Mas aquele que estivesse completamente livre de soluções convencionais e utilitárias veria o mundo, ou melhor, teria o mundo de um modo como jamais artista nenhum teve. Quer dizer, totalmente e na sua verdadeira realidade.
Isso poderia levantar uma hipótese. Suponhamos que se pudesse educar, ou não educar uma criança, tomando como base a determinação de conservar-lhe os sentidos alertas e puros. Que se não lhe dessem dados, mas que os seus dados fossem apenas os imediatos. Que ela não se habituasse. Suponhamos ainda que, com o fim de mantê-la em campo sensato que lhe servisse de denominador comum com os outros homens se lhe permitisse certa estabilidade indispensável para sobreviver, dessem-lhe umas poucas noções utilitárias: mas utilitárias para serem utilitárias, comida para ser comida, bebida para ser bebida. E no resto se conservasse livre. Suponhamos que essas criança se tornasse artista e fosse artista.
O primeiro problema surge: seria ela artista pelo simples facto dessa educação? É de crer que não, arte não é pureza, é purificação, arte não é liberdade, é libertação.
Essa criança seria artista no momento em que descobrisse que há um símbolo utilitário na coisa pura que nos é dada. Ela faria, no entanto, arte se seguisse o caminho inverso: ela unificaria as coisas do mundo não pelo seu lado de maravilhosa gratitude mas pelo seu lado de utilidade maravilhosa. Ela se libertaria. Se pintasse, é provável que chegasse à seguinte fórmula explicativa da natureza: pintaria um homem comendo o céu. Nós, os utilitários, ainda conseguimos manter o céu fora do nosso alcance. Apesar de Chagall. É uma das poucas coisas das quais ainda não servimos. Essa criança, tornada homem-artista, teria pois os mesmos problemas fundamentais de alquimia.
Mas se o homem, esse único, não fosse artista - não sentisse a necessidade de transformar as coisas para lhes dar uma realidade maior - não sentisse enfim necessidade de arte, então quando ele falasse nos espantaria. Ele diria as coisas com a pureza de quem viu que o rei está nu.  Nós o consultaríamos como cegos e surdos que querem ver e ouvir. Teríamos um profeta, não do futuro, mas do presente. Não teríamos um artista. Teríamos um inocente. E arte, imagino, não é inocência, é tornar-se inocente.
Talvez seja por isso que as exposições de desenhos de crianças, por mais belas, não são propriamente exposições de arte. E é por isso que se as crianças pintam como Picasso, talvez seja mais justo louvar Picasso que as crianças. A criança é inocente, Picasso tornou-se inocente.

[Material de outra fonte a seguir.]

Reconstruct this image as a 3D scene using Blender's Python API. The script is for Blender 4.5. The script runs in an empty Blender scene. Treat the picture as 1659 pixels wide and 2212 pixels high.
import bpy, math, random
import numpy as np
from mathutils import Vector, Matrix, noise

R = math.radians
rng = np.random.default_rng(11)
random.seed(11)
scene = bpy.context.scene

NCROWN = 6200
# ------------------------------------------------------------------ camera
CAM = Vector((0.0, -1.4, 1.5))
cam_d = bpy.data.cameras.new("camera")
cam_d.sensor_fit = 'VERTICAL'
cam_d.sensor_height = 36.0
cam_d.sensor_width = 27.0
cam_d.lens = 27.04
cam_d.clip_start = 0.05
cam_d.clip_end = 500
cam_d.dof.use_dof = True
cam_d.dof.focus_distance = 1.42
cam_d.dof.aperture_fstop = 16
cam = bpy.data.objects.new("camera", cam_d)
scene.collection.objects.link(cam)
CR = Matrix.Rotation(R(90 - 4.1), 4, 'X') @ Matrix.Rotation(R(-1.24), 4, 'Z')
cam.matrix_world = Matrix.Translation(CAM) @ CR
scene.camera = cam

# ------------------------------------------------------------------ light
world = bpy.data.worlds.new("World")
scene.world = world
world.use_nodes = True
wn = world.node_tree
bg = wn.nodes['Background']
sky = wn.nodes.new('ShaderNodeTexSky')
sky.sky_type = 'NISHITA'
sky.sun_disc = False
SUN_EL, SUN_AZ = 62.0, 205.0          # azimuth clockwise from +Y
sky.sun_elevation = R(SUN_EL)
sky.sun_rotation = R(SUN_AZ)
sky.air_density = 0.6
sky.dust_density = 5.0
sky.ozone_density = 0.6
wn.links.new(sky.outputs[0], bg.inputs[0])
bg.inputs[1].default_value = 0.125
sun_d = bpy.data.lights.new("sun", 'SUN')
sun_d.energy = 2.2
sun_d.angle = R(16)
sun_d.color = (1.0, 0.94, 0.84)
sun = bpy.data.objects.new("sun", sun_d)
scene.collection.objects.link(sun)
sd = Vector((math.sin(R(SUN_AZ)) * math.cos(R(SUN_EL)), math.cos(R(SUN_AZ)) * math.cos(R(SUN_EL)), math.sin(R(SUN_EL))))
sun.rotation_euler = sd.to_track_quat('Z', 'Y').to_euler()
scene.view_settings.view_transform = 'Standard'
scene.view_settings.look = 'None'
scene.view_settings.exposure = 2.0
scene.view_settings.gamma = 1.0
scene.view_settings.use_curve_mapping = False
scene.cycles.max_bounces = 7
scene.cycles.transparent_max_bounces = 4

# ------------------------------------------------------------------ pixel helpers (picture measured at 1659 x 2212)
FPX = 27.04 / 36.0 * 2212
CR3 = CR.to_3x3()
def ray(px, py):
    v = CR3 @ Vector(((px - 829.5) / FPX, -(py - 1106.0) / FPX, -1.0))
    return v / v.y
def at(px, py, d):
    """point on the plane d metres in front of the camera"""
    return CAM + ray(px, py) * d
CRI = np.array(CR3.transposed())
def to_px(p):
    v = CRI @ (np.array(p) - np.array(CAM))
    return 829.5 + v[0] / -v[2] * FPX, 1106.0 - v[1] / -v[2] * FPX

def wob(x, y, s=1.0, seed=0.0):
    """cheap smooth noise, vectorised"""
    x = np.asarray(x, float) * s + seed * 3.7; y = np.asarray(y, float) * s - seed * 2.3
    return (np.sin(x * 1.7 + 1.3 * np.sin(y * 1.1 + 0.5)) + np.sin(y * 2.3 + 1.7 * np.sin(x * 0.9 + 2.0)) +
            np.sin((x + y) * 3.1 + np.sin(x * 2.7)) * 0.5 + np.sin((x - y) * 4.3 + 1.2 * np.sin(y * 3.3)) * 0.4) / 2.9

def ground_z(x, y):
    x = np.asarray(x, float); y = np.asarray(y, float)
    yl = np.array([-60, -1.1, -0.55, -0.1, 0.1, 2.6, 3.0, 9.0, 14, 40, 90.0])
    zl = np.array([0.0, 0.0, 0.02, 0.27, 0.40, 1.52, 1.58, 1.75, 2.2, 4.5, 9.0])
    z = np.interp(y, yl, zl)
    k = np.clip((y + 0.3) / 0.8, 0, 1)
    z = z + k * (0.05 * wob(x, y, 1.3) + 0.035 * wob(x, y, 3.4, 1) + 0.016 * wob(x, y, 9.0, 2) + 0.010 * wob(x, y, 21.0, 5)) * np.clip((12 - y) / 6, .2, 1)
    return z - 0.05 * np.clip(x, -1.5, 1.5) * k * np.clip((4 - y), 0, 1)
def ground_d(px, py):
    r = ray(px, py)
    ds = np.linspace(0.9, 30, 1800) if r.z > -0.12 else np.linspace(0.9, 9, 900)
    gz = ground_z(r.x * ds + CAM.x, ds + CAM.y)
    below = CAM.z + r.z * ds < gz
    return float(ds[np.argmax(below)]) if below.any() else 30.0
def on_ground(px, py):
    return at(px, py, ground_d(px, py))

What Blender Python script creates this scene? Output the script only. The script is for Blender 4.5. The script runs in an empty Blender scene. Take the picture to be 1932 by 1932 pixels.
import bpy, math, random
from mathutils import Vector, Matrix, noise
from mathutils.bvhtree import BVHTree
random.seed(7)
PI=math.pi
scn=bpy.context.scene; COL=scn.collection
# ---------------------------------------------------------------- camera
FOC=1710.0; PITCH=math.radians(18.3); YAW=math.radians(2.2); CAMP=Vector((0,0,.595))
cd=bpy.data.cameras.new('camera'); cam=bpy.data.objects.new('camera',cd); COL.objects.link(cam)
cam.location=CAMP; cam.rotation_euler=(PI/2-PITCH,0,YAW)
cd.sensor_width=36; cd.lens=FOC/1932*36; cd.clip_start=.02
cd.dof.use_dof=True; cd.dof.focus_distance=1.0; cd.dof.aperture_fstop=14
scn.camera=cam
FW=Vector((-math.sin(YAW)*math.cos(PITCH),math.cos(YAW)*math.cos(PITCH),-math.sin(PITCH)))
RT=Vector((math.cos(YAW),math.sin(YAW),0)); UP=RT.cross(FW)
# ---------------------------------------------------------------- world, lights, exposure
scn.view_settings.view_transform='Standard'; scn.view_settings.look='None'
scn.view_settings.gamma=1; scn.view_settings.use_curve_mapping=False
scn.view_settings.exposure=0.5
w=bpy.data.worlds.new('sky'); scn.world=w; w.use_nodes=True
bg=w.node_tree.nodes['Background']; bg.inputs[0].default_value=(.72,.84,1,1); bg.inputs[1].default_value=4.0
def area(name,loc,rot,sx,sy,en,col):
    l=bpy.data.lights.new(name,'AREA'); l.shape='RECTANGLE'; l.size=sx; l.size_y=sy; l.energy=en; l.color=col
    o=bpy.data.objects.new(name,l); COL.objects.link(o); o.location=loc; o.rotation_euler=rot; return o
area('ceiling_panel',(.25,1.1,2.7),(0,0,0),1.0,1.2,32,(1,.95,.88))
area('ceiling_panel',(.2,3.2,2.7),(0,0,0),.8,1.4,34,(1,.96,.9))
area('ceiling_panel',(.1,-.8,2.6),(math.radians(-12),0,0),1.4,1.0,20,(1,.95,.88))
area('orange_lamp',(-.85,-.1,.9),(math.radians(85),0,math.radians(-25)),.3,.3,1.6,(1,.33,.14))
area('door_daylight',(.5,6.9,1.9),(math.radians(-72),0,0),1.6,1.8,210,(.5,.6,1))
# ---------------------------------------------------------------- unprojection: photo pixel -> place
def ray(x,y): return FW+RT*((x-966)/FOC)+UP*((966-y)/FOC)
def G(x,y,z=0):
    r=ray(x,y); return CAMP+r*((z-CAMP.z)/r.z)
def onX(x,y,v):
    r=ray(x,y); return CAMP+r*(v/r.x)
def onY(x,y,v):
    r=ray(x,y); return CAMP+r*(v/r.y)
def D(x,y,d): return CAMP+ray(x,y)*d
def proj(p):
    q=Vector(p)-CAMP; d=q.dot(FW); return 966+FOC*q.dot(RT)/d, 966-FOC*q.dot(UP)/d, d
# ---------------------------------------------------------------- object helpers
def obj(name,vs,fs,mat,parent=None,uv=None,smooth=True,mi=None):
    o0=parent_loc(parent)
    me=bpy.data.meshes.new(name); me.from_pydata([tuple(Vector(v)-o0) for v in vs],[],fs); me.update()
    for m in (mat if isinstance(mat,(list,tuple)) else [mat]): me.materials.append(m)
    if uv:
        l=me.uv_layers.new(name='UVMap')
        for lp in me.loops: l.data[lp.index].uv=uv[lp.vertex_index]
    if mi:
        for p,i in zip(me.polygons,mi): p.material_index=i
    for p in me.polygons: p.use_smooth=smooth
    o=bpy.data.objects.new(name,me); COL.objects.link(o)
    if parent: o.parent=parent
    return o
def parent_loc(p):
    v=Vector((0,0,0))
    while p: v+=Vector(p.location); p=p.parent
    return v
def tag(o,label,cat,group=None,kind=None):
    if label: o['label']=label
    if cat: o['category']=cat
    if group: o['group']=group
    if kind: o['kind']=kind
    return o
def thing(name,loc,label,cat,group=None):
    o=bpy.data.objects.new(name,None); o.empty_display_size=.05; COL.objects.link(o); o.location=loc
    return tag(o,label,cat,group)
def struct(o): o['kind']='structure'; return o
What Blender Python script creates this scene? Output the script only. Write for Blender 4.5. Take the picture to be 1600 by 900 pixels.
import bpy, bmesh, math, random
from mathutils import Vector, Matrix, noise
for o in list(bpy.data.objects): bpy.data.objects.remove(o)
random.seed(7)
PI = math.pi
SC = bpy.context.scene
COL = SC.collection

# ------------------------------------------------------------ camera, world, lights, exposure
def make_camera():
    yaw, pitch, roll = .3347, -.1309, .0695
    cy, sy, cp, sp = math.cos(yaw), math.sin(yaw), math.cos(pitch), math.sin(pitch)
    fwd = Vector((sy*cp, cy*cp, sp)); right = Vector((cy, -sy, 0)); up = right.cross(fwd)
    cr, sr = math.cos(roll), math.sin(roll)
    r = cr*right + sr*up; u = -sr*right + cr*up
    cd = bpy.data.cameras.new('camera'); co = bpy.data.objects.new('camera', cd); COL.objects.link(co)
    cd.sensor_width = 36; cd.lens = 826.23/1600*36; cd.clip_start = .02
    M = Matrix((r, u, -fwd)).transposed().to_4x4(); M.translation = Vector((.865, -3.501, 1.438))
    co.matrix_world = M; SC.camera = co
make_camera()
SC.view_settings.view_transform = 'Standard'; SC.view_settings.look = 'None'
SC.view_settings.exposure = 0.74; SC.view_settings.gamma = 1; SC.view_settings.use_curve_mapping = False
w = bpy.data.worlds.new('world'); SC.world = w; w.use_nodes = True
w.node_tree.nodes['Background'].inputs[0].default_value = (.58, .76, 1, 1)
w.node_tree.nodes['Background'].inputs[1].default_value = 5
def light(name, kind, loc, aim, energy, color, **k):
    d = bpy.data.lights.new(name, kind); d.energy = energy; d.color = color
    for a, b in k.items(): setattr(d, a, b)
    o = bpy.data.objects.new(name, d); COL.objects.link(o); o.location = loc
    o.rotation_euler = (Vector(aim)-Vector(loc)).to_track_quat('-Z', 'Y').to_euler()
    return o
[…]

LISPECTOR, Clarice. A Descoberta do Mundo - Crónicas (1984). Relógio d'Água Editores, Março de 2013. pp 324-325



D: Publico esta crónica, talvez um pouco extensa, mas a meu ver pertinente no que toca aos textos que temos vindo a estudar nas nossas aulas. Clarice Lispector pintou aqui a sua visão sobre o que é ser artista, e eu encontrei pinceladas sobre a função da arte que nos é familiar dos textos de Dana Arnold e do livro de Allain de Botton e John Armstrong, bem como as cores do Jorge Coli do seu livro O que é Arte no qual fala sobre a impossibilidade do olhar neutro sobre a arte que, no caso desta crónica, é aplicado ao olhar do artista sobre a tela. 
Lanço também a questão "o que é a arte?" sob forma de título para que, quem queira, se debruce um pouco sobre ela, e tente responder por si próprio. 
Daniela Lesco

Comentários

  1. Grata pela partilha deste belo excerto de Lispector, Daniela. De facto, o ímpeto criativo parece advir de um ponto de liberdade inocente, em que o utilitarismo de que fala a autora é convertido na alegria da criação.